En la finca en la que
yo vivo hay tres o cuatro excelentes músicos, y muchas y bellas
personas. Una noche de Nochebuena de hace unos cuantos años,
mientras me estaba preparando la cena, a uno de estos músicos se le
ocurrió una idea genial, que se ha convertido ya en un rito: salió
a su pasillo, y desde allí, con su bonito saxofón, tras un breve
preludio para llamar la atención, nos tocó Noche de paz. La canción
me supo a gloria. El saxofón sonaba de maravilla. Me recordó mi
primer viaje a París, cuando, caminando por las galerías del metro,
oí las notas de un melancólico acordeón. Me detuve entonces. La
gente se apresuraba a mi alrededor. Yo me quedé quieto, concentrado
en la música. Al igual que entonces de caminar, dejé ahora los
fogones en cuanto oí las primeras notas del saxo; y salí al
descansillo para oírlo mejor. Allí coincidí con otros vecinos.

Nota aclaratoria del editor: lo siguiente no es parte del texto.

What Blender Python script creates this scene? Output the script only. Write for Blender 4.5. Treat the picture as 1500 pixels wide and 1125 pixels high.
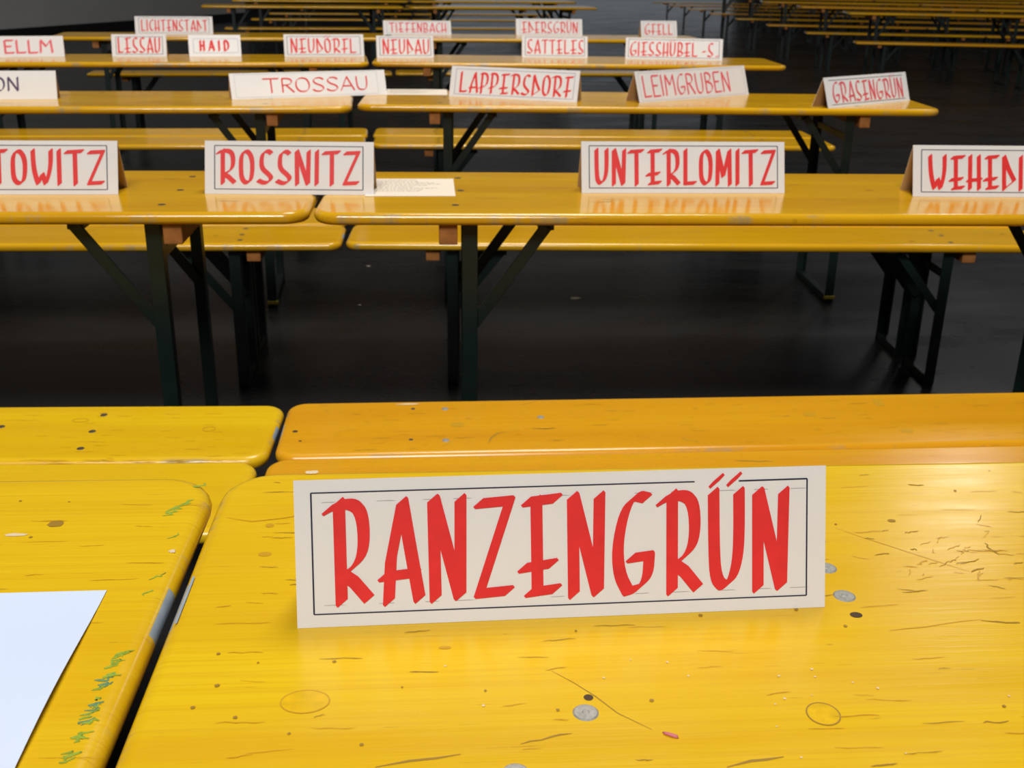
import bpy, bmesh, math, random
from mathutils import Vector, Matrix

R = math.radians
C = bpy.context.scene.collection
for o in list(bpy.data.objects):
    bpy.data.objects.remove(o)

# ------------------------------------------------------------------ camera
cam_d = bpy.data.cameras.new('camera')
cam = bpy.data.objects.new('camera', cam_d)
C.objects.link(cam)
cam_d.sensor_fit = 'HORIZONTAL'
cam_d.sensor_width = 36.0
cam_d.lens = 36.0 * 1596.0 / 1500.0
cam_d.clip_start = 0.02
cam_d.clip_end = 200
PITCH, YAW, ROLL = R(21.26), R(4.09), R(0.84)
cam.matrix_world = (Matrix.Translation((0, 0, 1.273)) @ Matrix.Rotation(-YAW, 4, 'Z')
                    @ Matrix.Rotation(R(90) - PITCH, 4, 'X') @ Matrix.Rotation(ROLL, 4, 'Z'))
cam_d.dof.use_dof = True
cam_d.dof.focus_distance = 1.0
cam_d.dof.aperture_fstop = 16.0
bpy.context.scene.camera = cam

# ------------------------------------------------------------------ world, lamps, exposure
sc = bpy.context.scene
sc.view_settings.view_transform = 'Standard'
sc.view_settings.look = 'None'
sc.view_settings.gamma = 1.0
sc.view_settings.use_curve_mapping = False
sc.view_settings.exposure = 0.0
world = bpy.data.worlds.new('hall_air')
sc.world = world
world.use_nodes = True
bg = world.node_tree.nodes['Background']
bg.inputs['Color'].default_value = (0.85, 0.9, 1.0, 1)
bg.inputs['Strength'].default_value = 0.05


def lamp(name, loc, target, size, power, color=(1, 0.975, 0.94)):
    d = bpy.data.lights.new(name, 'AREA')
    d.shape = 'RECTANGLE'
    d.size, d.size_y = size
    d.energy = power
    d.color = color
    o = bpy.data.objects.new(name, d)
    C.objects.link(o)
    o.location = loc
    o.rotation_euler = (Vector(target) - Vector(loc)).to_track_quat('-Z', 'Y').to_euler()
    return o


lamp('hall_lamp_behind', (-1.2, -5.6, 8.6), (0.2, 3.0, 0.7), (3.2, 2.6), 860)
lamp('hall_lamp_overhead', (0.8, 4.3, 8.0), (0.3, 4.7, 0), (2.6, 2.6), 400)
lamp('hall_lamp_ahead', (5.95, 10.95, 6.0), (1.2, 2.0, 0.7), (0.8, 1.2), 30)
lamp('hall_lamp_left', (-8.0, 9.0, 7.0), (-6.0, 16.0, 0), (2.0, 2.0), 150)
lamp('hall_lamp_right', (13.0, 9.5, 7.0), (9.0, 16.0, 0), (2.0, 2.0), 20)


# ------------------------------------------------------------------ materials
def new_mat(name):
    m = bpy.data.materials.new(name)
    m.use_nodes = True
    nt = m.node_tree
    b = nt.nodes['Principled BSDF']
    return m, nt, b


def plain(name, col, rough=0.5, metal=0.0, spec=0.5, var=0.0, scale=30.0):
    m, nt, b = new_mat(name)
    b.inputs['Base Color'].default_value = (*col, 1)
    b.inputs['Roughness'].default_value = rough
    b.inputs['Metallic'].default_value = metal
    b.inputs['Specular IOR Level'].default_value = spec
    if var:
        tc = nt.nodes.new('ShaderNodeTexCoord')
        no = nt.nodes.new('ShaderNodeTexNoise')
        no.inputs['Scale'].default_value = scale
        no.inputs['Detail'].default_value = 5
        nt.links.new(tc.outputs['Object'], no.inputs['Vector'])
        mr = nt.nodes.new('ShaderNodeMapRange')
        mr.inputs['From Min'].default_value = 0.3
        mr.inputs['From Max'].default_value = 0.7
        mr.inputs['To Min'].default_value = 1 - var
        mr.inputs['To Max'].default_value = 1 + var
        nt.links.new(no.outputs['Fac'], mr.inputs['Value'])
        mx = nt.nodes.new('ShaderNodeVectorMath')
        mx.operation = 'SCALE'
        mx.inputs[0].default_value = col
        nt.links.new(mr.outputs['Result'], mx.inputs['Scale'])
        nt.links.new(mx.outputs['Vector'], b.inputs['Base Color'])
    return m


def wood(name, base, dark, worn, rough=0.17, wear=0.66):
    """varnished spruce board, grain along local X"""
    m, nt, b = new_mat(name)
    N, Lk = nt.nodes, nt.links
    tc = N.new('ShaderNodeTexCoord')
    oi = N.new('ShaderNodeObjectInfo')
    off = N.new('ShaderNodeVectorMath'); off.operation = 'SCALE'
    off.inputs[0].default_value = (37.0, 53.0, 11.0)
    Lk.new(oi.outputs['Random'], off.inputs['Scale'])
    add = N.new('ShaderNodeVectorMath'); add.operation = 'ADD'
    Lk.new(tc.outputs['Object'], add.inputs[0]); Lk.new(off.outputs['Vector'], add.inputs[1])

    def noise(sx, sy, detail, rgh=0.55, dist=0.0):
        mp = N.new('ShaderNodeMapping')
        mp.inputs['Scale'].default_value = (sx, sy, 1.0)
        Lk.new(add.outputs['Vector'], mp.inputs['Vector'])
        n = N.new('ShaderNodeTexNoise')
        n.inputs['Scale'].default_value = 1.0
        n.inputs['Detail'].default_value = detail
        n.inputs['Roughness'].default_value = rgh
        n.inputs['Distortion'].default_value = dist
        Lk.new(mp.outputs['Vector'], n.inputs['Vector'])
        return n.outputs['Fac']

    def rng(fac, a, c, lo, hi):
        r = N.new('ShaderNodeMapRange')
        r.inputs['From Min'].default_value = a; r.inputs['From Max'].default_value = c
        r.inputs['To Min'].default_value = lo; r.inputs['To Max'].default_value = hi
        Lk.new(fac, r.inputs['Value'])
        return r.outputs['Result']

    def mix(fac, A, B):
        x = N.new('ShaderNodeMix'); x.data_type = 'RGBA'
        Lk.new(fac, x.inputs['Factor'])
        for s, v in (('A', A), ('B', B)):
            sock = [i for i in x.inputs if i.name == s and i.type == 'RGBA'][0]
            if isinstance(v, tuple): sock.default_value = (*v, 1)
            else: Lk.new(v, sock)
        return [o for o in x.outputs if o.type == 'RGBA'][0]

    broad = rng(noise(1.1, 9.0, 3, 0.5, 0.6), 0.35, 0.68, 0.0, 0.75)
    grain = rng(noise(2.0, 330.0, 4, 0.62, 0.2), 0.44, 0.72, 0.0, 0.75)
    dash = rng(noise(20.0, 520.0, 3, 0.5), wear, wear + 0.1, 0.0, 0.5)
    blot = rng(noise(30.0, 120.0, 2, 0.5), wear + 0.08, wear + 0.14, 0.0, 0.4)
    c = mix(broad, base, dark)
    c = mix(grain, c, dark)
    c = mix(blot, c, worn)
    c = mix(dash, c, worn)
    # varnish rubbed off the rounded rim in patches
    sp = N.new('ShaderNodeSeparateXYZ'); Lk.new(tc.outputs['Normal'], sp.inputs['Vector'])
    rim = rng(sp.outputs['Z'], 0.96, 0.75, 0.0, 1.0)
    pat = rng(noise(7.0, 22.0, 5, 0.7), 0.56, 0.66, 0.0, 0.7)
    mu = N.new('ShaderNodeMath'); mu.operation = 'MULTIPLY'
    Lk.new(rim, mu.inputs[0]); Lk.new(pat, mu.inputs[1])
    c = mix(mu.outputs['Value'], c, (0.36, 0.29, 0.16))
    Lk.new(c, b.inputs['Base Color'])
    rg = rng(noise(6.0, 30.0, 4), 0.3, 0.7, rough - 0.04, rough + 0.07)
    Lk.new(rg, b.inputs['Roughness'])
    bp = N.new('ShaderNodeBump')
    bp.inputs['Strength'].default_value = 0.10
    bp.inputs['Distance'].default_value = 0.002
    Lk.new(noise(9.0, 210.0, 4, 0.6), bp.inputs['Height'])
    Lk.new(bp.outputs['Normal'], b.inputs['Normal'])
    return m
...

Cuando terminó la canción, y nos íbamos a felicitar, el vecino que
toca el violín, de un piso más bajo, se arrancó con la misma pieza
navideña; y cuando terminó él le contestó el trompeta del piso
tercero. Fue una delicia. El mejor regalo que me han hecho nunca en
Navidades. Terminamos todos estrechándonos las manos y
felicitándonos de un piso a otro. La finca se llenó de música,
felicitaciones y risas.
No recuerdo qué rey o
vecino griego puso en venta un campo suyo. El precio que pedía era
muy elevado, excesivo; y al preguntarle a qué se debía ello,
contestó que al hecho de tener unos buenos vecinos.
Yo, por desgracia, no
sé tocar ningún instrumento, y todos vosotros, lectores y amigos,
estáis demasiado lejos para oírme. Lo único que sé hacer es
amontonar palabras, como Zeus amontonaba nubes. Así que con esas
palabras, a falta de algo mejor, os deseo unas felices fiestas y
próspero año nuevo. Y que los dioses derramen toda la felicidad del
mundo sobre vuestras cabezas y corazones. Felicidades.